Normally on Stupid Amazon Reviews the product is just as outrageous as the reviews, however the ridiculously named Poo-Pourri Preventive Bathroom Odor Spray isn’t a joke. Based on the overwhelmingly positive reviews, Poo-Pourri will cover up your most embarrassing restroom aromas.

This magic four ounce bottle comes in four scents: Original, Call of the Wild, Loo-Pourri, and No. 2. If you don’t choke on the corny puns, Poo-Pourri will fit seamlessly in your bathroom and will keep your porcelain throne smelling pleasant.

NeNe67: This is the best kept secret on the market!!!! Ordered it a soon as a co-worker shared the information about this hidden gem and have not stopped carrying in my purse since I received it. It's become MY Mastercard, I don't leave home without it.

If you’re willing to fork over the $19.95 for this small bottle, you won’t have to leave home with out it and a life free of bathroom shame could be yours!

A. Raja: I saw this stuff in a restaurant and thought I'd order it and try it out for myself. Boy, does this stuff work! You just put 4-6 sprays into the bowl before doin' your thang, and I swear, you smell nothing but pleasantry thereafter!
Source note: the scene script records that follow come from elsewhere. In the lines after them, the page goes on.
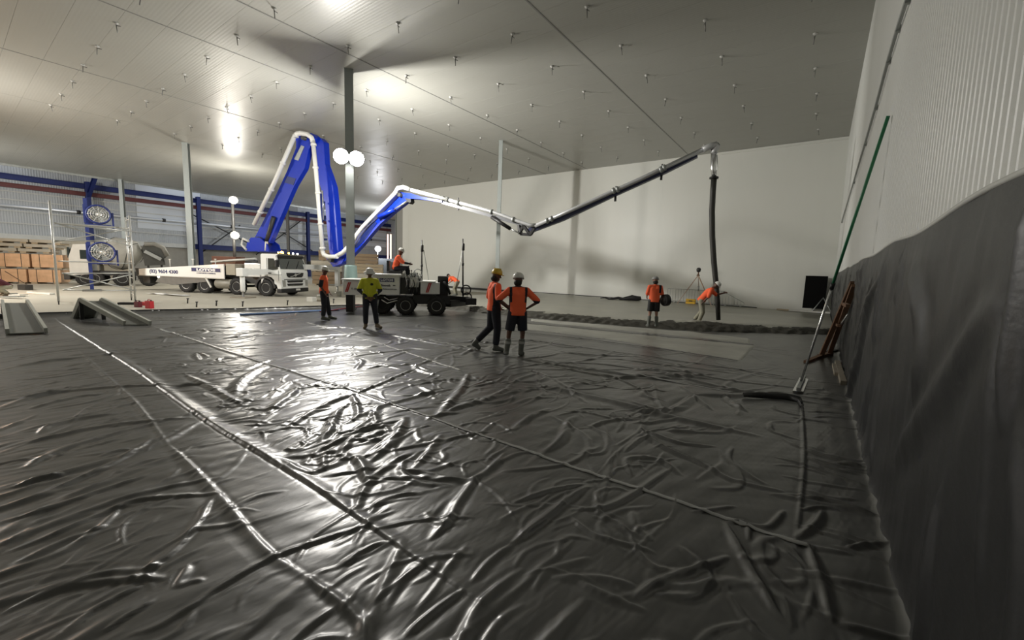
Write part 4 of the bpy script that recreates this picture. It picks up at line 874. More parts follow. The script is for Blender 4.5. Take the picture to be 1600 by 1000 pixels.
# centre machinery
eng = sbox('engine_block', (626, 434), (656, 460), .25, 1.3, DSTEEL)
sbox('oil_tank', (639, 433), (655, 449), .05, .9, WHITED)
MB().lathe([(.001, 0), (.17, .02), (.17, .6), (.001, .62)], Sc.L(627, 434, .5), (1, 0, .1), 12).build('air_cleaner', WHITED, sc)
for k in range(7):
    p = [Sc.L(628+k*4+random.uniform(-2, 2), 436+random.uniform(-3, 3), .05), Sc.L(632+k*4, 428+random.uniform(-5, 3), .1), Sc.L(636+k*4, 440+random.uniform(-3, 5), .02), Sc.L(634+k*4, 452+random.uniform(-3, 4), .05)]
    MB().tube(p, .018, 6).build('hydraulic_hose', BLACK if k % 2 else CHROME, sc)
for px in (640, 646, 652): MB().tube([Sc.L(px, 452, .1), Sc.L(px, 459, .1)], .04, 8).build('valve', BLACK, sc)
# steering column, wheels and levers
MB().tube([Sc.L(640, 432, .5), Sc.L(633, 421, .5)], .025, 6).build('steering_column', BLACK, sc)
def torus(c, ax, R_, r, n=20):
    a_, b_, d_ = frame(ax); return [V(c)+(a_*math.cos(2*PI*k/n)+b_*math.sin(2*PI*k/n))*R_ for k in range(n+1)]
cst = Sc.L(633, 420, .5); MB().tube(torus(cst, (-.6, -.2, .8), .19, 0), .018, 6, False).build('steering_wheel', BLACK, sc)
for px, py, r in ((653, 427, .16), (646, 431, .10)): MB().tube(torus(Sc.L(px, py, .3), (.2, -1, .1), r, 0), .016, 6, False).tube([Sc.L(px, py, .3), Sc.L(px-1, py+8, .3)], .015, 6).build('hand_wheel', GALV, sc)
for px in (637, 641, 644, 649): MB().tube([Sc.L(px, 434, .35), Sc.L(px-1, 423, .35)], .012, 6).ell(Sc.L(px-1, 423, .35), (.025, .025, .03), 8, 6).build('control_lever', BLACK, sc)
st = Sc.L(612, 426, .5); MB().box((st.x+.15, .55, st.z+.02), (.5, .5, .1), bev=.03).build('seat', BLACK, sc)
MB().box((st.x-.12, .55, st.z+.25), (.1, .48, .42), bev=.03).build('seat_back', BLACK, sc)
# screed boom, head and masts
bx = sbox('boom_carriage', (684, 433), (700, 463), .3, 1.2, BLACK)
a, b_ = Sc.L(684, 432, .2), Sc.L(700, 438, .2); MB().box(((a.x+b_.x)/2, .6, (a.z+b_.z)/2), (b_.x-a.x, .7, .16), bev=.04).build('carriage_hood', DSTEEL, sc)
MB().tube([Sc.L(693, 440, .2), Sc.L(699, 447, .2), Sc.L(703, 460, .2)], .05, 8).tube([Sc.L(696, 440, .2), Sc.L(697, 452, .2)], .03, 6).build('curved_hose', BLACK, sc)
hy = 1.2
MB().bar(Sc.L(690, 464, hy), Sc.L(738, 469, hy), .3, .2).build('boom', BLACK, sc)
h0, h1 = Sc.L(700, 472, .6), Sc.L(742, 471, .6)
hd = MB().bar((h0.x, .4, h0.z-.05), (h1.x+.1, 2.6, h0.z-.1), .25, .26).build('screed_head', DSTEEL, sc)
a = Sc.L(736, 471, .6); MB().box((a.x, .6, a.z), (.42, .35, .26), bev=.02).build('head_end_plate', BLACK, hd)
for (px, py, r) in ((728, 453, .19), (730, 464, .17)):
    MB().tube(torus(Sc.L(px, py, .6), (0, 1, .1), r, 0), .03, 6, False).tube([Sc.L(px-4, py, .6), Sc.L(px+4, py, .6)], .012, 5).tube([Sc.L(px, py-4, .6), Sc.L(px, py+4, .6)], .012, 5).build('hand_wheel', BLACK, sc)
for k, (px, pt, pb_, y, gx_, gy_) in enumerate(((659, 375, 440, .9, 670, 438), (723.3, 373, 462, .6, 712, 452))):
    mt = MB().tube([Sc.L(px, pb_, y), Sc.L(px, pt, y)], [.035, .022], 8).build('sensor_mast', BLACK, sc)
    MB().lathe([(.05, -.14), (.055, -.1), (.055, .12), (.03, .15)], Sc.L(px+.6, pt+13, y), n=10).build('laser_receiver', BLACK, mt)
    MB().lathe([(.045, -.05), (.045, .05)], Sc.L(px, pt+40, y), n=8).build('mast_clamp', BLACK, mt)
    MB().tube([Sc.L(px+(3 if k == 0 else -.2), pt+16, y), Sc.L(gx_, gy_, y)], .014, 5).build('stay_cable', GALV, mt)
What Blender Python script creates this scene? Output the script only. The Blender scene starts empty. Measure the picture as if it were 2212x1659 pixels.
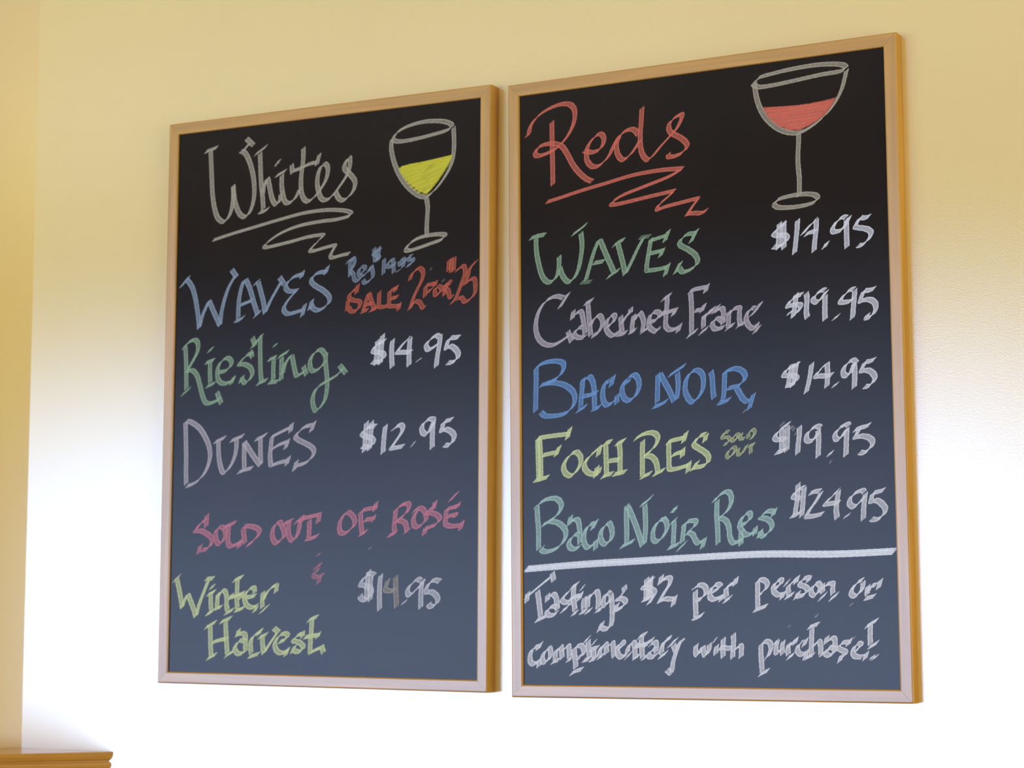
import bpy, bmesh, math, random
from mathutils import Vector

C = bpy.context.scene.collection
sc = bpy.context.scene

# ------------------------------------------------------------------ camera
Z0 = 2.33                       # height of the boards' upper left corner above the floor
cam = bpy.data.cameras.new('camera'); camo = bpy.data.objects.new('camera', cam); C.objects.link(camo)
camo.location = (2.0828, -2.7368, -0.7773 + Z0)
camo.rotation_euler = (1.673356, -0.001321, 0.488216)
cam.sensor_fit = 'HORIZONTAL'; cam.sensor_width = 36.0; cam.lens = 73.09
cam.clip_start = 0.05; cam.clip_end = 100
cam.dof.use_dof = True; cam.dof.focus_distance = 2.65; cam.dof.aperture_fstop = 9
sc.camera = camo

# ------------------------------------------------------------------ world: overcast daylight outside the window
world = bpy.data.worlds.new('daylight'); sc.world = world; world.use_nodes = True
nt = world.node_tree; nt.nodes.clear()
out = nt.nodes.new('ShaderNodeOutputWorld'); bg = nt.nodes.new('ShaderNodeBackground')
bg.inputs['Color'].default_value = (0.42,0.585,0.95,1); bg.inputs['Strength'].default_value = 12
tc = nt.nodes.new('ShaderNodeTexCoord'); sp = nt.nodes.new('ShaderNodeSeparateXYZ')
nt.links.new(tc.outputs['Generated'], sp.inputs[0])
mr = nt.nodes.new('ShaderNodeMapRange'); nt.links.new(sp.outputs['Z'], mr.inputs[0])
mr.inputs['From Min'].default_value = -1; mr.inputs['From Max'].default_value = 1
rp = nt.nodes.new('ShaderNodeValToRGB'); nt.links.new(mr.outputs[0], rp.inputs[0])
SK = (0.42,0.585,0.95,1)      # hazy overcast sky, brightest towards the horizon, over pale ground
el = rp.color_ramp.elements
el[0].position = 0.0; el[0].color = (0.75*SK[0], 0.75*SK[1], 0.75*SK[2], 1)
el[1].position = 1.0; el[1].color = (0.35*SK[0], 0.38*SK[1], 0.45*SK[2], 1)
for ps, k in ((0.5, 1.0), (0.545, 0.35), (0.59, 0.29), (0.68, 0.28)):
    e_ = el.new(ps); e_.color = (k*SK[0], k*SK[1], k*SK[2], 1)
nt.links.new(rp.outputs[0], bg.inputs['Color'])
nt.links.new(bg.outputs[0], out.inputs[0])

# ------------------------------------------------------------------ lights
def area(name, loc, rot, sx, sy, col, power, portal=False):
    l = bpy.data.lights.new(name, 'AREA'); l.shape = 'RECTANGLE'; l.size = sx; l.size_y = sy
    l.color = col; l.energy = power
    o = bpy.data.objects.new(name, l); C.objects.link(o); o.location = loc; o.rotation_euler = rot
    if portal: l.cycles.is_portal = True
    return o
WX0, WX1, WZ0, WZ1 = -5.9, 0.5, 0.35, 2.71      # the shop window in the front wall (behind the camera)
FY = -5.6
area('window_portal', ((WX0+WX1)/2, FY-0.12, (WZ0+WZ1)/2), (math.radians(90), 0, 0), WX1-WX0, WZ1-WZ0, (1,1,1), 1, True)
area('window_portal', (4.72, -2.175, 1.25), (math.radians(90), 0, math.radians(90)), 3.15, 1.9, (1,1,1), 1, True)  # opening of the added fill window on the right
area('ceiling_lamp', (3.7, -2.1, 3.36), (0, 0, 0), 1.4, 1.8, (1.0,0.80,0.45), 40)
area('ceiling_lamp', (2.9, -1.5, 3.36), (0, 0, 0), 1.2, 1.2, (1.0,0.80,0.45), 0)

vs = sc.view_settings
sc.display_settings.display_device = 'sRGB'
vs.view_transform = 'Standard'; vs.look = 'None'; vs.gamma = 1.0; vs.use_curve_mapping = False
vs.exposure = 0.0

# ------------------------------------------------------------------ materials
def mat(name, col, rough=0.6, spec=0.5):
    m = bpy.data.materials.new(name); m.use_nodes = True
    b = m.node_tree.nodes['Principled BSDF']
    b.inputs['Base Color'].default_value = (*col, 1); b.inputs['Roughness'].default_value = rough
    b.inputs['Specular IOR Level'].default_value = spec
    return m, m.node_tree, b

def noise(nt, scale, detail=3, vec=None, mapping=None, rot=(0,0,0)):
    tc = nt.nodes.new('ShaderNodeTexCoord'); mp = nt.nodes.new('ShaderNodeMapping')
    n = nt.nodes.new('ShaderNodeTexNoise')
    nt.links.new(tc.outputs['Object'], mp.inputs[0]); nt.links.new(mp.outputs[0], n.inputs['Vector'])
    mp.inputs['Scale'].default_value = mapping or (1,1,1); mp.inputs['Rotation'].default_value = rot
    n.inputs['Scale'].default_value = scale; n.inputs['Detail'].default_value = detail
    return n

def ramp(nt, src, c0, c1, p0=0.3, p1=0.7):
    r = nt.nodes.new('ShaderNodeValToRGB'); nt.links.new(src, r.inputs[0])
    r.color_ramp.elements[0].position = p0; r.color_ramp.elements[0].color = (*c0, 1)
    r.color_ramp.elements[1].position = p1; r.color_ramp.elements[1].color = (*c1, 1)
    return r.outputs[0]

def bump(nt, b, src, strength, dist):
    n = nt.nodes.new('ShaderNodeBump'); n.inputs['Strength'].default_value = strength
    n.inputs['Distance'].default_value = dist
    nt.links.new(src, n.inputs['Height']); nt.links.new(n.outputs[0], b.inputs['Normal'])

def sheen(nt, b, level, rough):
    # a varnish-like coat: Beckmann gloss added on the diffuse body
    b.inputs['Specular IOR Level'].default_value = 0.0
    g = nt.nodes.new('ShaderNodeBsdfAnisotropic'); g.distribution = 'BECKMANN'
    g.inputs['Color'].default_value = (level, level, level, 1); g.inputs['Roughness'].default_value = rough
    a = nt.nodes.new('ShaderNodeAddShader'); o = nt.nodes['Material Output']
    nt.links.new(b.outputs[0], a.inputs[0]); nt.links.new(g.outputs[0], a.inputs[1]); nt.links.new(a.outputs[0], o.inputs['Surface'])
    for l in b.inputs['Normal'].links: nt.links.new(l.from_socket, g.inputs['Normal'])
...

Of course with a product this brazen, there are a few sarcastic reviews.

Richard B. Oppenheim: The developer of this product should receive the Nobel prize for a multitude of reasons:

(1) No longer will the party host have to suffer the burden of holding IN that which needs to come OUT.

(2) New relationships will no longer have to be aborted due to the sudden need for an emergency exit.

(3) Holiday aromas will permeate the household uninterrupted by offensive invaders.

(4) Marital bliss will will no longer be stigmatized by the phrase " WHAT did YOU eat?"

The next step would be to come up with a dispenser about the size of a ball point pen or a BIC lighter so that its benefits could be extended to those that travel extensively, or find themselves in unfamiliar surroundings.

Fortunately for Richard B. Oppenheim, Poo-Pourri offers a pocket size spray. Does that warrant a second Nobel Prize?